Playing the Indian Card

Tuesday, January 31, 2006

Amazons in Charge

Feminists argue that men are responsible for all war; and they claim that, if women were in charge, such violence would be a thing of the past. Men are naturally violent; women are peaceful.

The obvious problem with this claim is that, without examples of women in power, it is purely speculative.

So let’s see: Margaret Thatcher. Oops; Falklands War. Indira Gandhi. Oops. War with Pakistan, twice. Golda Meir. Oops. Yom Kippur War. Elizabeth I? Spanish Armada. Catherine the Great? Best not go there. Even Eugenia Charles of little Martinique managed, with help, to wage war against neighbouring Grenada.

I submit to you that, from the historical record, women are in fact far more likely than men to go to war. All else is chauvinistic humbug. This could be a good reason why they are traditionally excluded from the highest civil leadership. Remember the Greek legend of the Amazons: a tribe constantly at war. And note Aristotle’s claim that warlike polises are invariably dominated by their women.

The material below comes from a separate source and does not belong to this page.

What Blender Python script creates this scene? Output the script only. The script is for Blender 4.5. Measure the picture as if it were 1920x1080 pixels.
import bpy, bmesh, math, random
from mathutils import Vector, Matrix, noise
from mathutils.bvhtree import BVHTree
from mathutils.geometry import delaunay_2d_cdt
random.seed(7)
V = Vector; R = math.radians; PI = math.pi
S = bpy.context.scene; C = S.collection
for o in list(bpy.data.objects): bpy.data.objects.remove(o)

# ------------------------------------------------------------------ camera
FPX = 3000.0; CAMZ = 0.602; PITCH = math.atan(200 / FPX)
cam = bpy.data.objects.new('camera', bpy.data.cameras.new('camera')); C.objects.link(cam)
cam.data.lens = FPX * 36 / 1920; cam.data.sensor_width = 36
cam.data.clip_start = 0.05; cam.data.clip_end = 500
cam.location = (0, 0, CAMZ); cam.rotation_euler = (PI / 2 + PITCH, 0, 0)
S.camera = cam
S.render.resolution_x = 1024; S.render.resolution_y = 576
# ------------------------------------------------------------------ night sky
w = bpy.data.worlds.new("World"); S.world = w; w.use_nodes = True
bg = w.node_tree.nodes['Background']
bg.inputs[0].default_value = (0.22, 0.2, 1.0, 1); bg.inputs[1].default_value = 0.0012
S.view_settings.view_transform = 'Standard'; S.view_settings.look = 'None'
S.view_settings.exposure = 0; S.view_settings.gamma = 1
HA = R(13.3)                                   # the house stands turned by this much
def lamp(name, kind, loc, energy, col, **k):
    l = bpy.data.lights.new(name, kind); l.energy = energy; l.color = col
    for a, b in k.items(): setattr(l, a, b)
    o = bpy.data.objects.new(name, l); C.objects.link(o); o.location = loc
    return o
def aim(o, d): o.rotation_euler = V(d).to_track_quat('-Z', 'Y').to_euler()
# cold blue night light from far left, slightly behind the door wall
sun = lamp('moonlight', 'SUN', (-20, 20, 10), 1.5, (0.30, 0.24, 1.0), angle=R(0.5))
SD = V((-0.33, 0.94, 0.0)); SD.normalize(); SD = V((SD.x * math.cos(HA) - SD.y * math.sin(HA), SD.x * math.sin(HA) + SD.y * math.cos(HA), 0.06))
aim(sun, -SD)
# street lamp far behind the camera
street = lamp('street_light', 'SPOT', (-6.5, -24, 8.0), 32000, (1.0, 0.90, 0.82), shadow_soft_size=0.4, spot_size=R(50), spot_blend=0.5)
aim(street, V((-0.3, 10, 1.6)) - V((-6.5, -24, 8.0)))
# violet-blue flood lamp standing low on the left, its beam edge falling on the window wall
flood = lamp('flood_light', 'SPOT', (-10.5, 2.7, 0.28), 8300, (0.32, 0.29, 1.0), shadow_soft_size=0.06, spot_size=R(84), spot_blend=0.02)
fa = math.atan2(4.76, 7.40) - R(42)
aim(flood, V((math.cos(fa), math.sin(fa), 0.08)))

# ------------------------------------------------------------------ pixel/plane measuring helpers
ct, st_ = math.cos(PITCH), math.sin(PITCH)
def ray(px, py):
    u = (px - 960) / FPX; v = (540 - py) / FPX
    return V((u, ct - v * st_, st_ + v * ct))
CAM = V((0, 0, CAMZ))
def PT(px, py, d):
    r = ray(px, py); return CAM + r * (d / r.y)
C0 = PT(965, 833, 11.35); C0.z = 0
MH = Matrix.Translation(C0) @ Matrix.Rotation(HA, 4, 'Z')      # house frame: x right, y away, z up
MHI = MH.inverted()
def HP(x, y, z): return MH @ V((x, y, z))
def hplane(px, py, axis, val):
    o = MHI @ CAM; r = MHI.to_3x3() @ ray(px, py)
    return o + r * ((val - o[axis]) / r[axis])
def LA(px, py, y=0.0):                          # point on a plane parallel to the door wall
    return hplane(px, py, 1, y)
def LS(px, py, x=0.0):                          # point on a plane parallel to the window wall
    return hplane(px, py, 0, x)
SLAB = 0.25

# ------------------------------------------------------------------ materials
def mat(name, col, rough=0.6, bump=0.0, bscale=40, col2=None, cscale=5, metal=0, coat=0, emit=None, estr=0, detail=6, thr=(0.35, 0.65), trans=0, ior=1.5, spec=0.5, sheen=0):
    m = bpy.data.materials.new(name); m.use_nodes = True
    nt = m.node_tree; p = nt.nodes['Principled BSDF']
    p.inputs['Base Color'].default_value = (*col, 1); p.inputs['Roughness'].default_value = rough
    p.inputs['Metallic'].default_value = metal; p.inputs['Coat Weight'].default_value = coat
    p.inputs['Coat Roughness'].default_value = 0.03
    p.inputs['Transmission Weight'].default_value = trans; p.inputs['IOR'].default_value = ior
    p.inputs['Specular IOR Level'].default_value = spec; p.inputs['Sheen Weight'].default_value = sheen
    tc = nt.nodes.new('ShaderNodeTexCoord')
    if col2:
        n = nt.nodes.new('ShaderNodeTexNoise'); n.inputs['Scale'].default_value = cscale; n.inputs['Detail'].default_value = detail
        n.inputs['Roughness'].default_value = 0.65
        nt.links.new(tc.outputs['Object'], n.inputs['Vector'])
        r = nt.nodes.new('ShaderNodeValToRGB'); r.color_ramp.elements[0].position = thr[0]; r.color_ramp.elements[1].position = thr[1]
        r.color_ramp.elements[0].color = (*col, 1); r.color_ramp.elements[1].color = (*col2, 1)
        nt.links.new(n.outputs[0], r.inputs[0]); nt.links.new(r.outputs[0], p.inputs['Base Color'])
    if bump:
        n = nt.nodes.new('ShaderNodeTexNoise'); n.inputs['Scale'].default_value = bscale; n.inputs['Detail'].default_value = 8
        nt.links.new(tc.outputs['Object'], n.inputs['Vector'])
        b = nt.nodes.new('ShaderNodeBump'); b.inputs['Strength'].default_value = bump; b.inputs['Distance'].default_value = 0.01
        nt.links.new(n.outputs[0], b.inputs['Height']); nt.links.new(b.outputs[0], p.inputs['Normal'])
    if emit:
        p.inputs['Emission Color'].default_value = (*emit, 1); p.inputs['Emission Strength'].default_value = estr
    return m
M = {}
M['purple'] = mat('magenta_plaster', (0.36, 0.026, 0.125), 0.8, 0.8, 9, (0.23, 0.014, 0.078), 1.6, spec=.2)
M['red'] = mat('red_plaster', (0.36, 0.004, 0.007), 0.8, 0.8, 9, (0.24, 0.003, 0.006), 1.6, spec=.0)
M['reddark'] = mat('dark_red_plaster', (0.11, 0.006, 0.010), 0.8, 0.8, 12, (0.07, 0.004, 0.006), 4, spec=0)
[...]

This, I further submit, is because women are more partisan by nature than men. Hitler’s mom, one imagines, probably loved and supported him to the end. I feel less confident this would be true of Hitler’s dad.

In Sri Lanka, where I recently vacationed, Sirimavo Bandaranaike holds the distinction of being the first female prime minister anywhere in the world—although she succeeded her husband in the post.

And, significantly, it is from her time in office that the current civil strife between Sinhalese and Tamils began.

To be fair, the seeds were planted by her husband. He made Sinhalese the official language, replacing English, but ignoring Tamil, spoken by 18% of the population. From the Sinhala perspective, the Tamil were, no less than the English, foreign colonizers. But Mr. Bandaranaike also moved fairly quickly to negotiate a federation, which would have allowed Tamils considerable freedom on linguistic and cultural affairs in their own territories.

This initiative, his widow quashed. She then passed a law setting a quota on the number of Tamils permitted in universities, and another making Buddhism the state religion. (The Tamils are Hindu.) She imposed a state of emergency on the Tamil areas. Highly partisan in supporting the interests of her own ethnic group.

Her successors in power in Colombo have tried to make amends; Tamil is now an official language, and the quota system is gone. But Tamil confidence in the central government has never recovered.

Should be interesting for everyone if Mrs. Clinton makes it to the White House.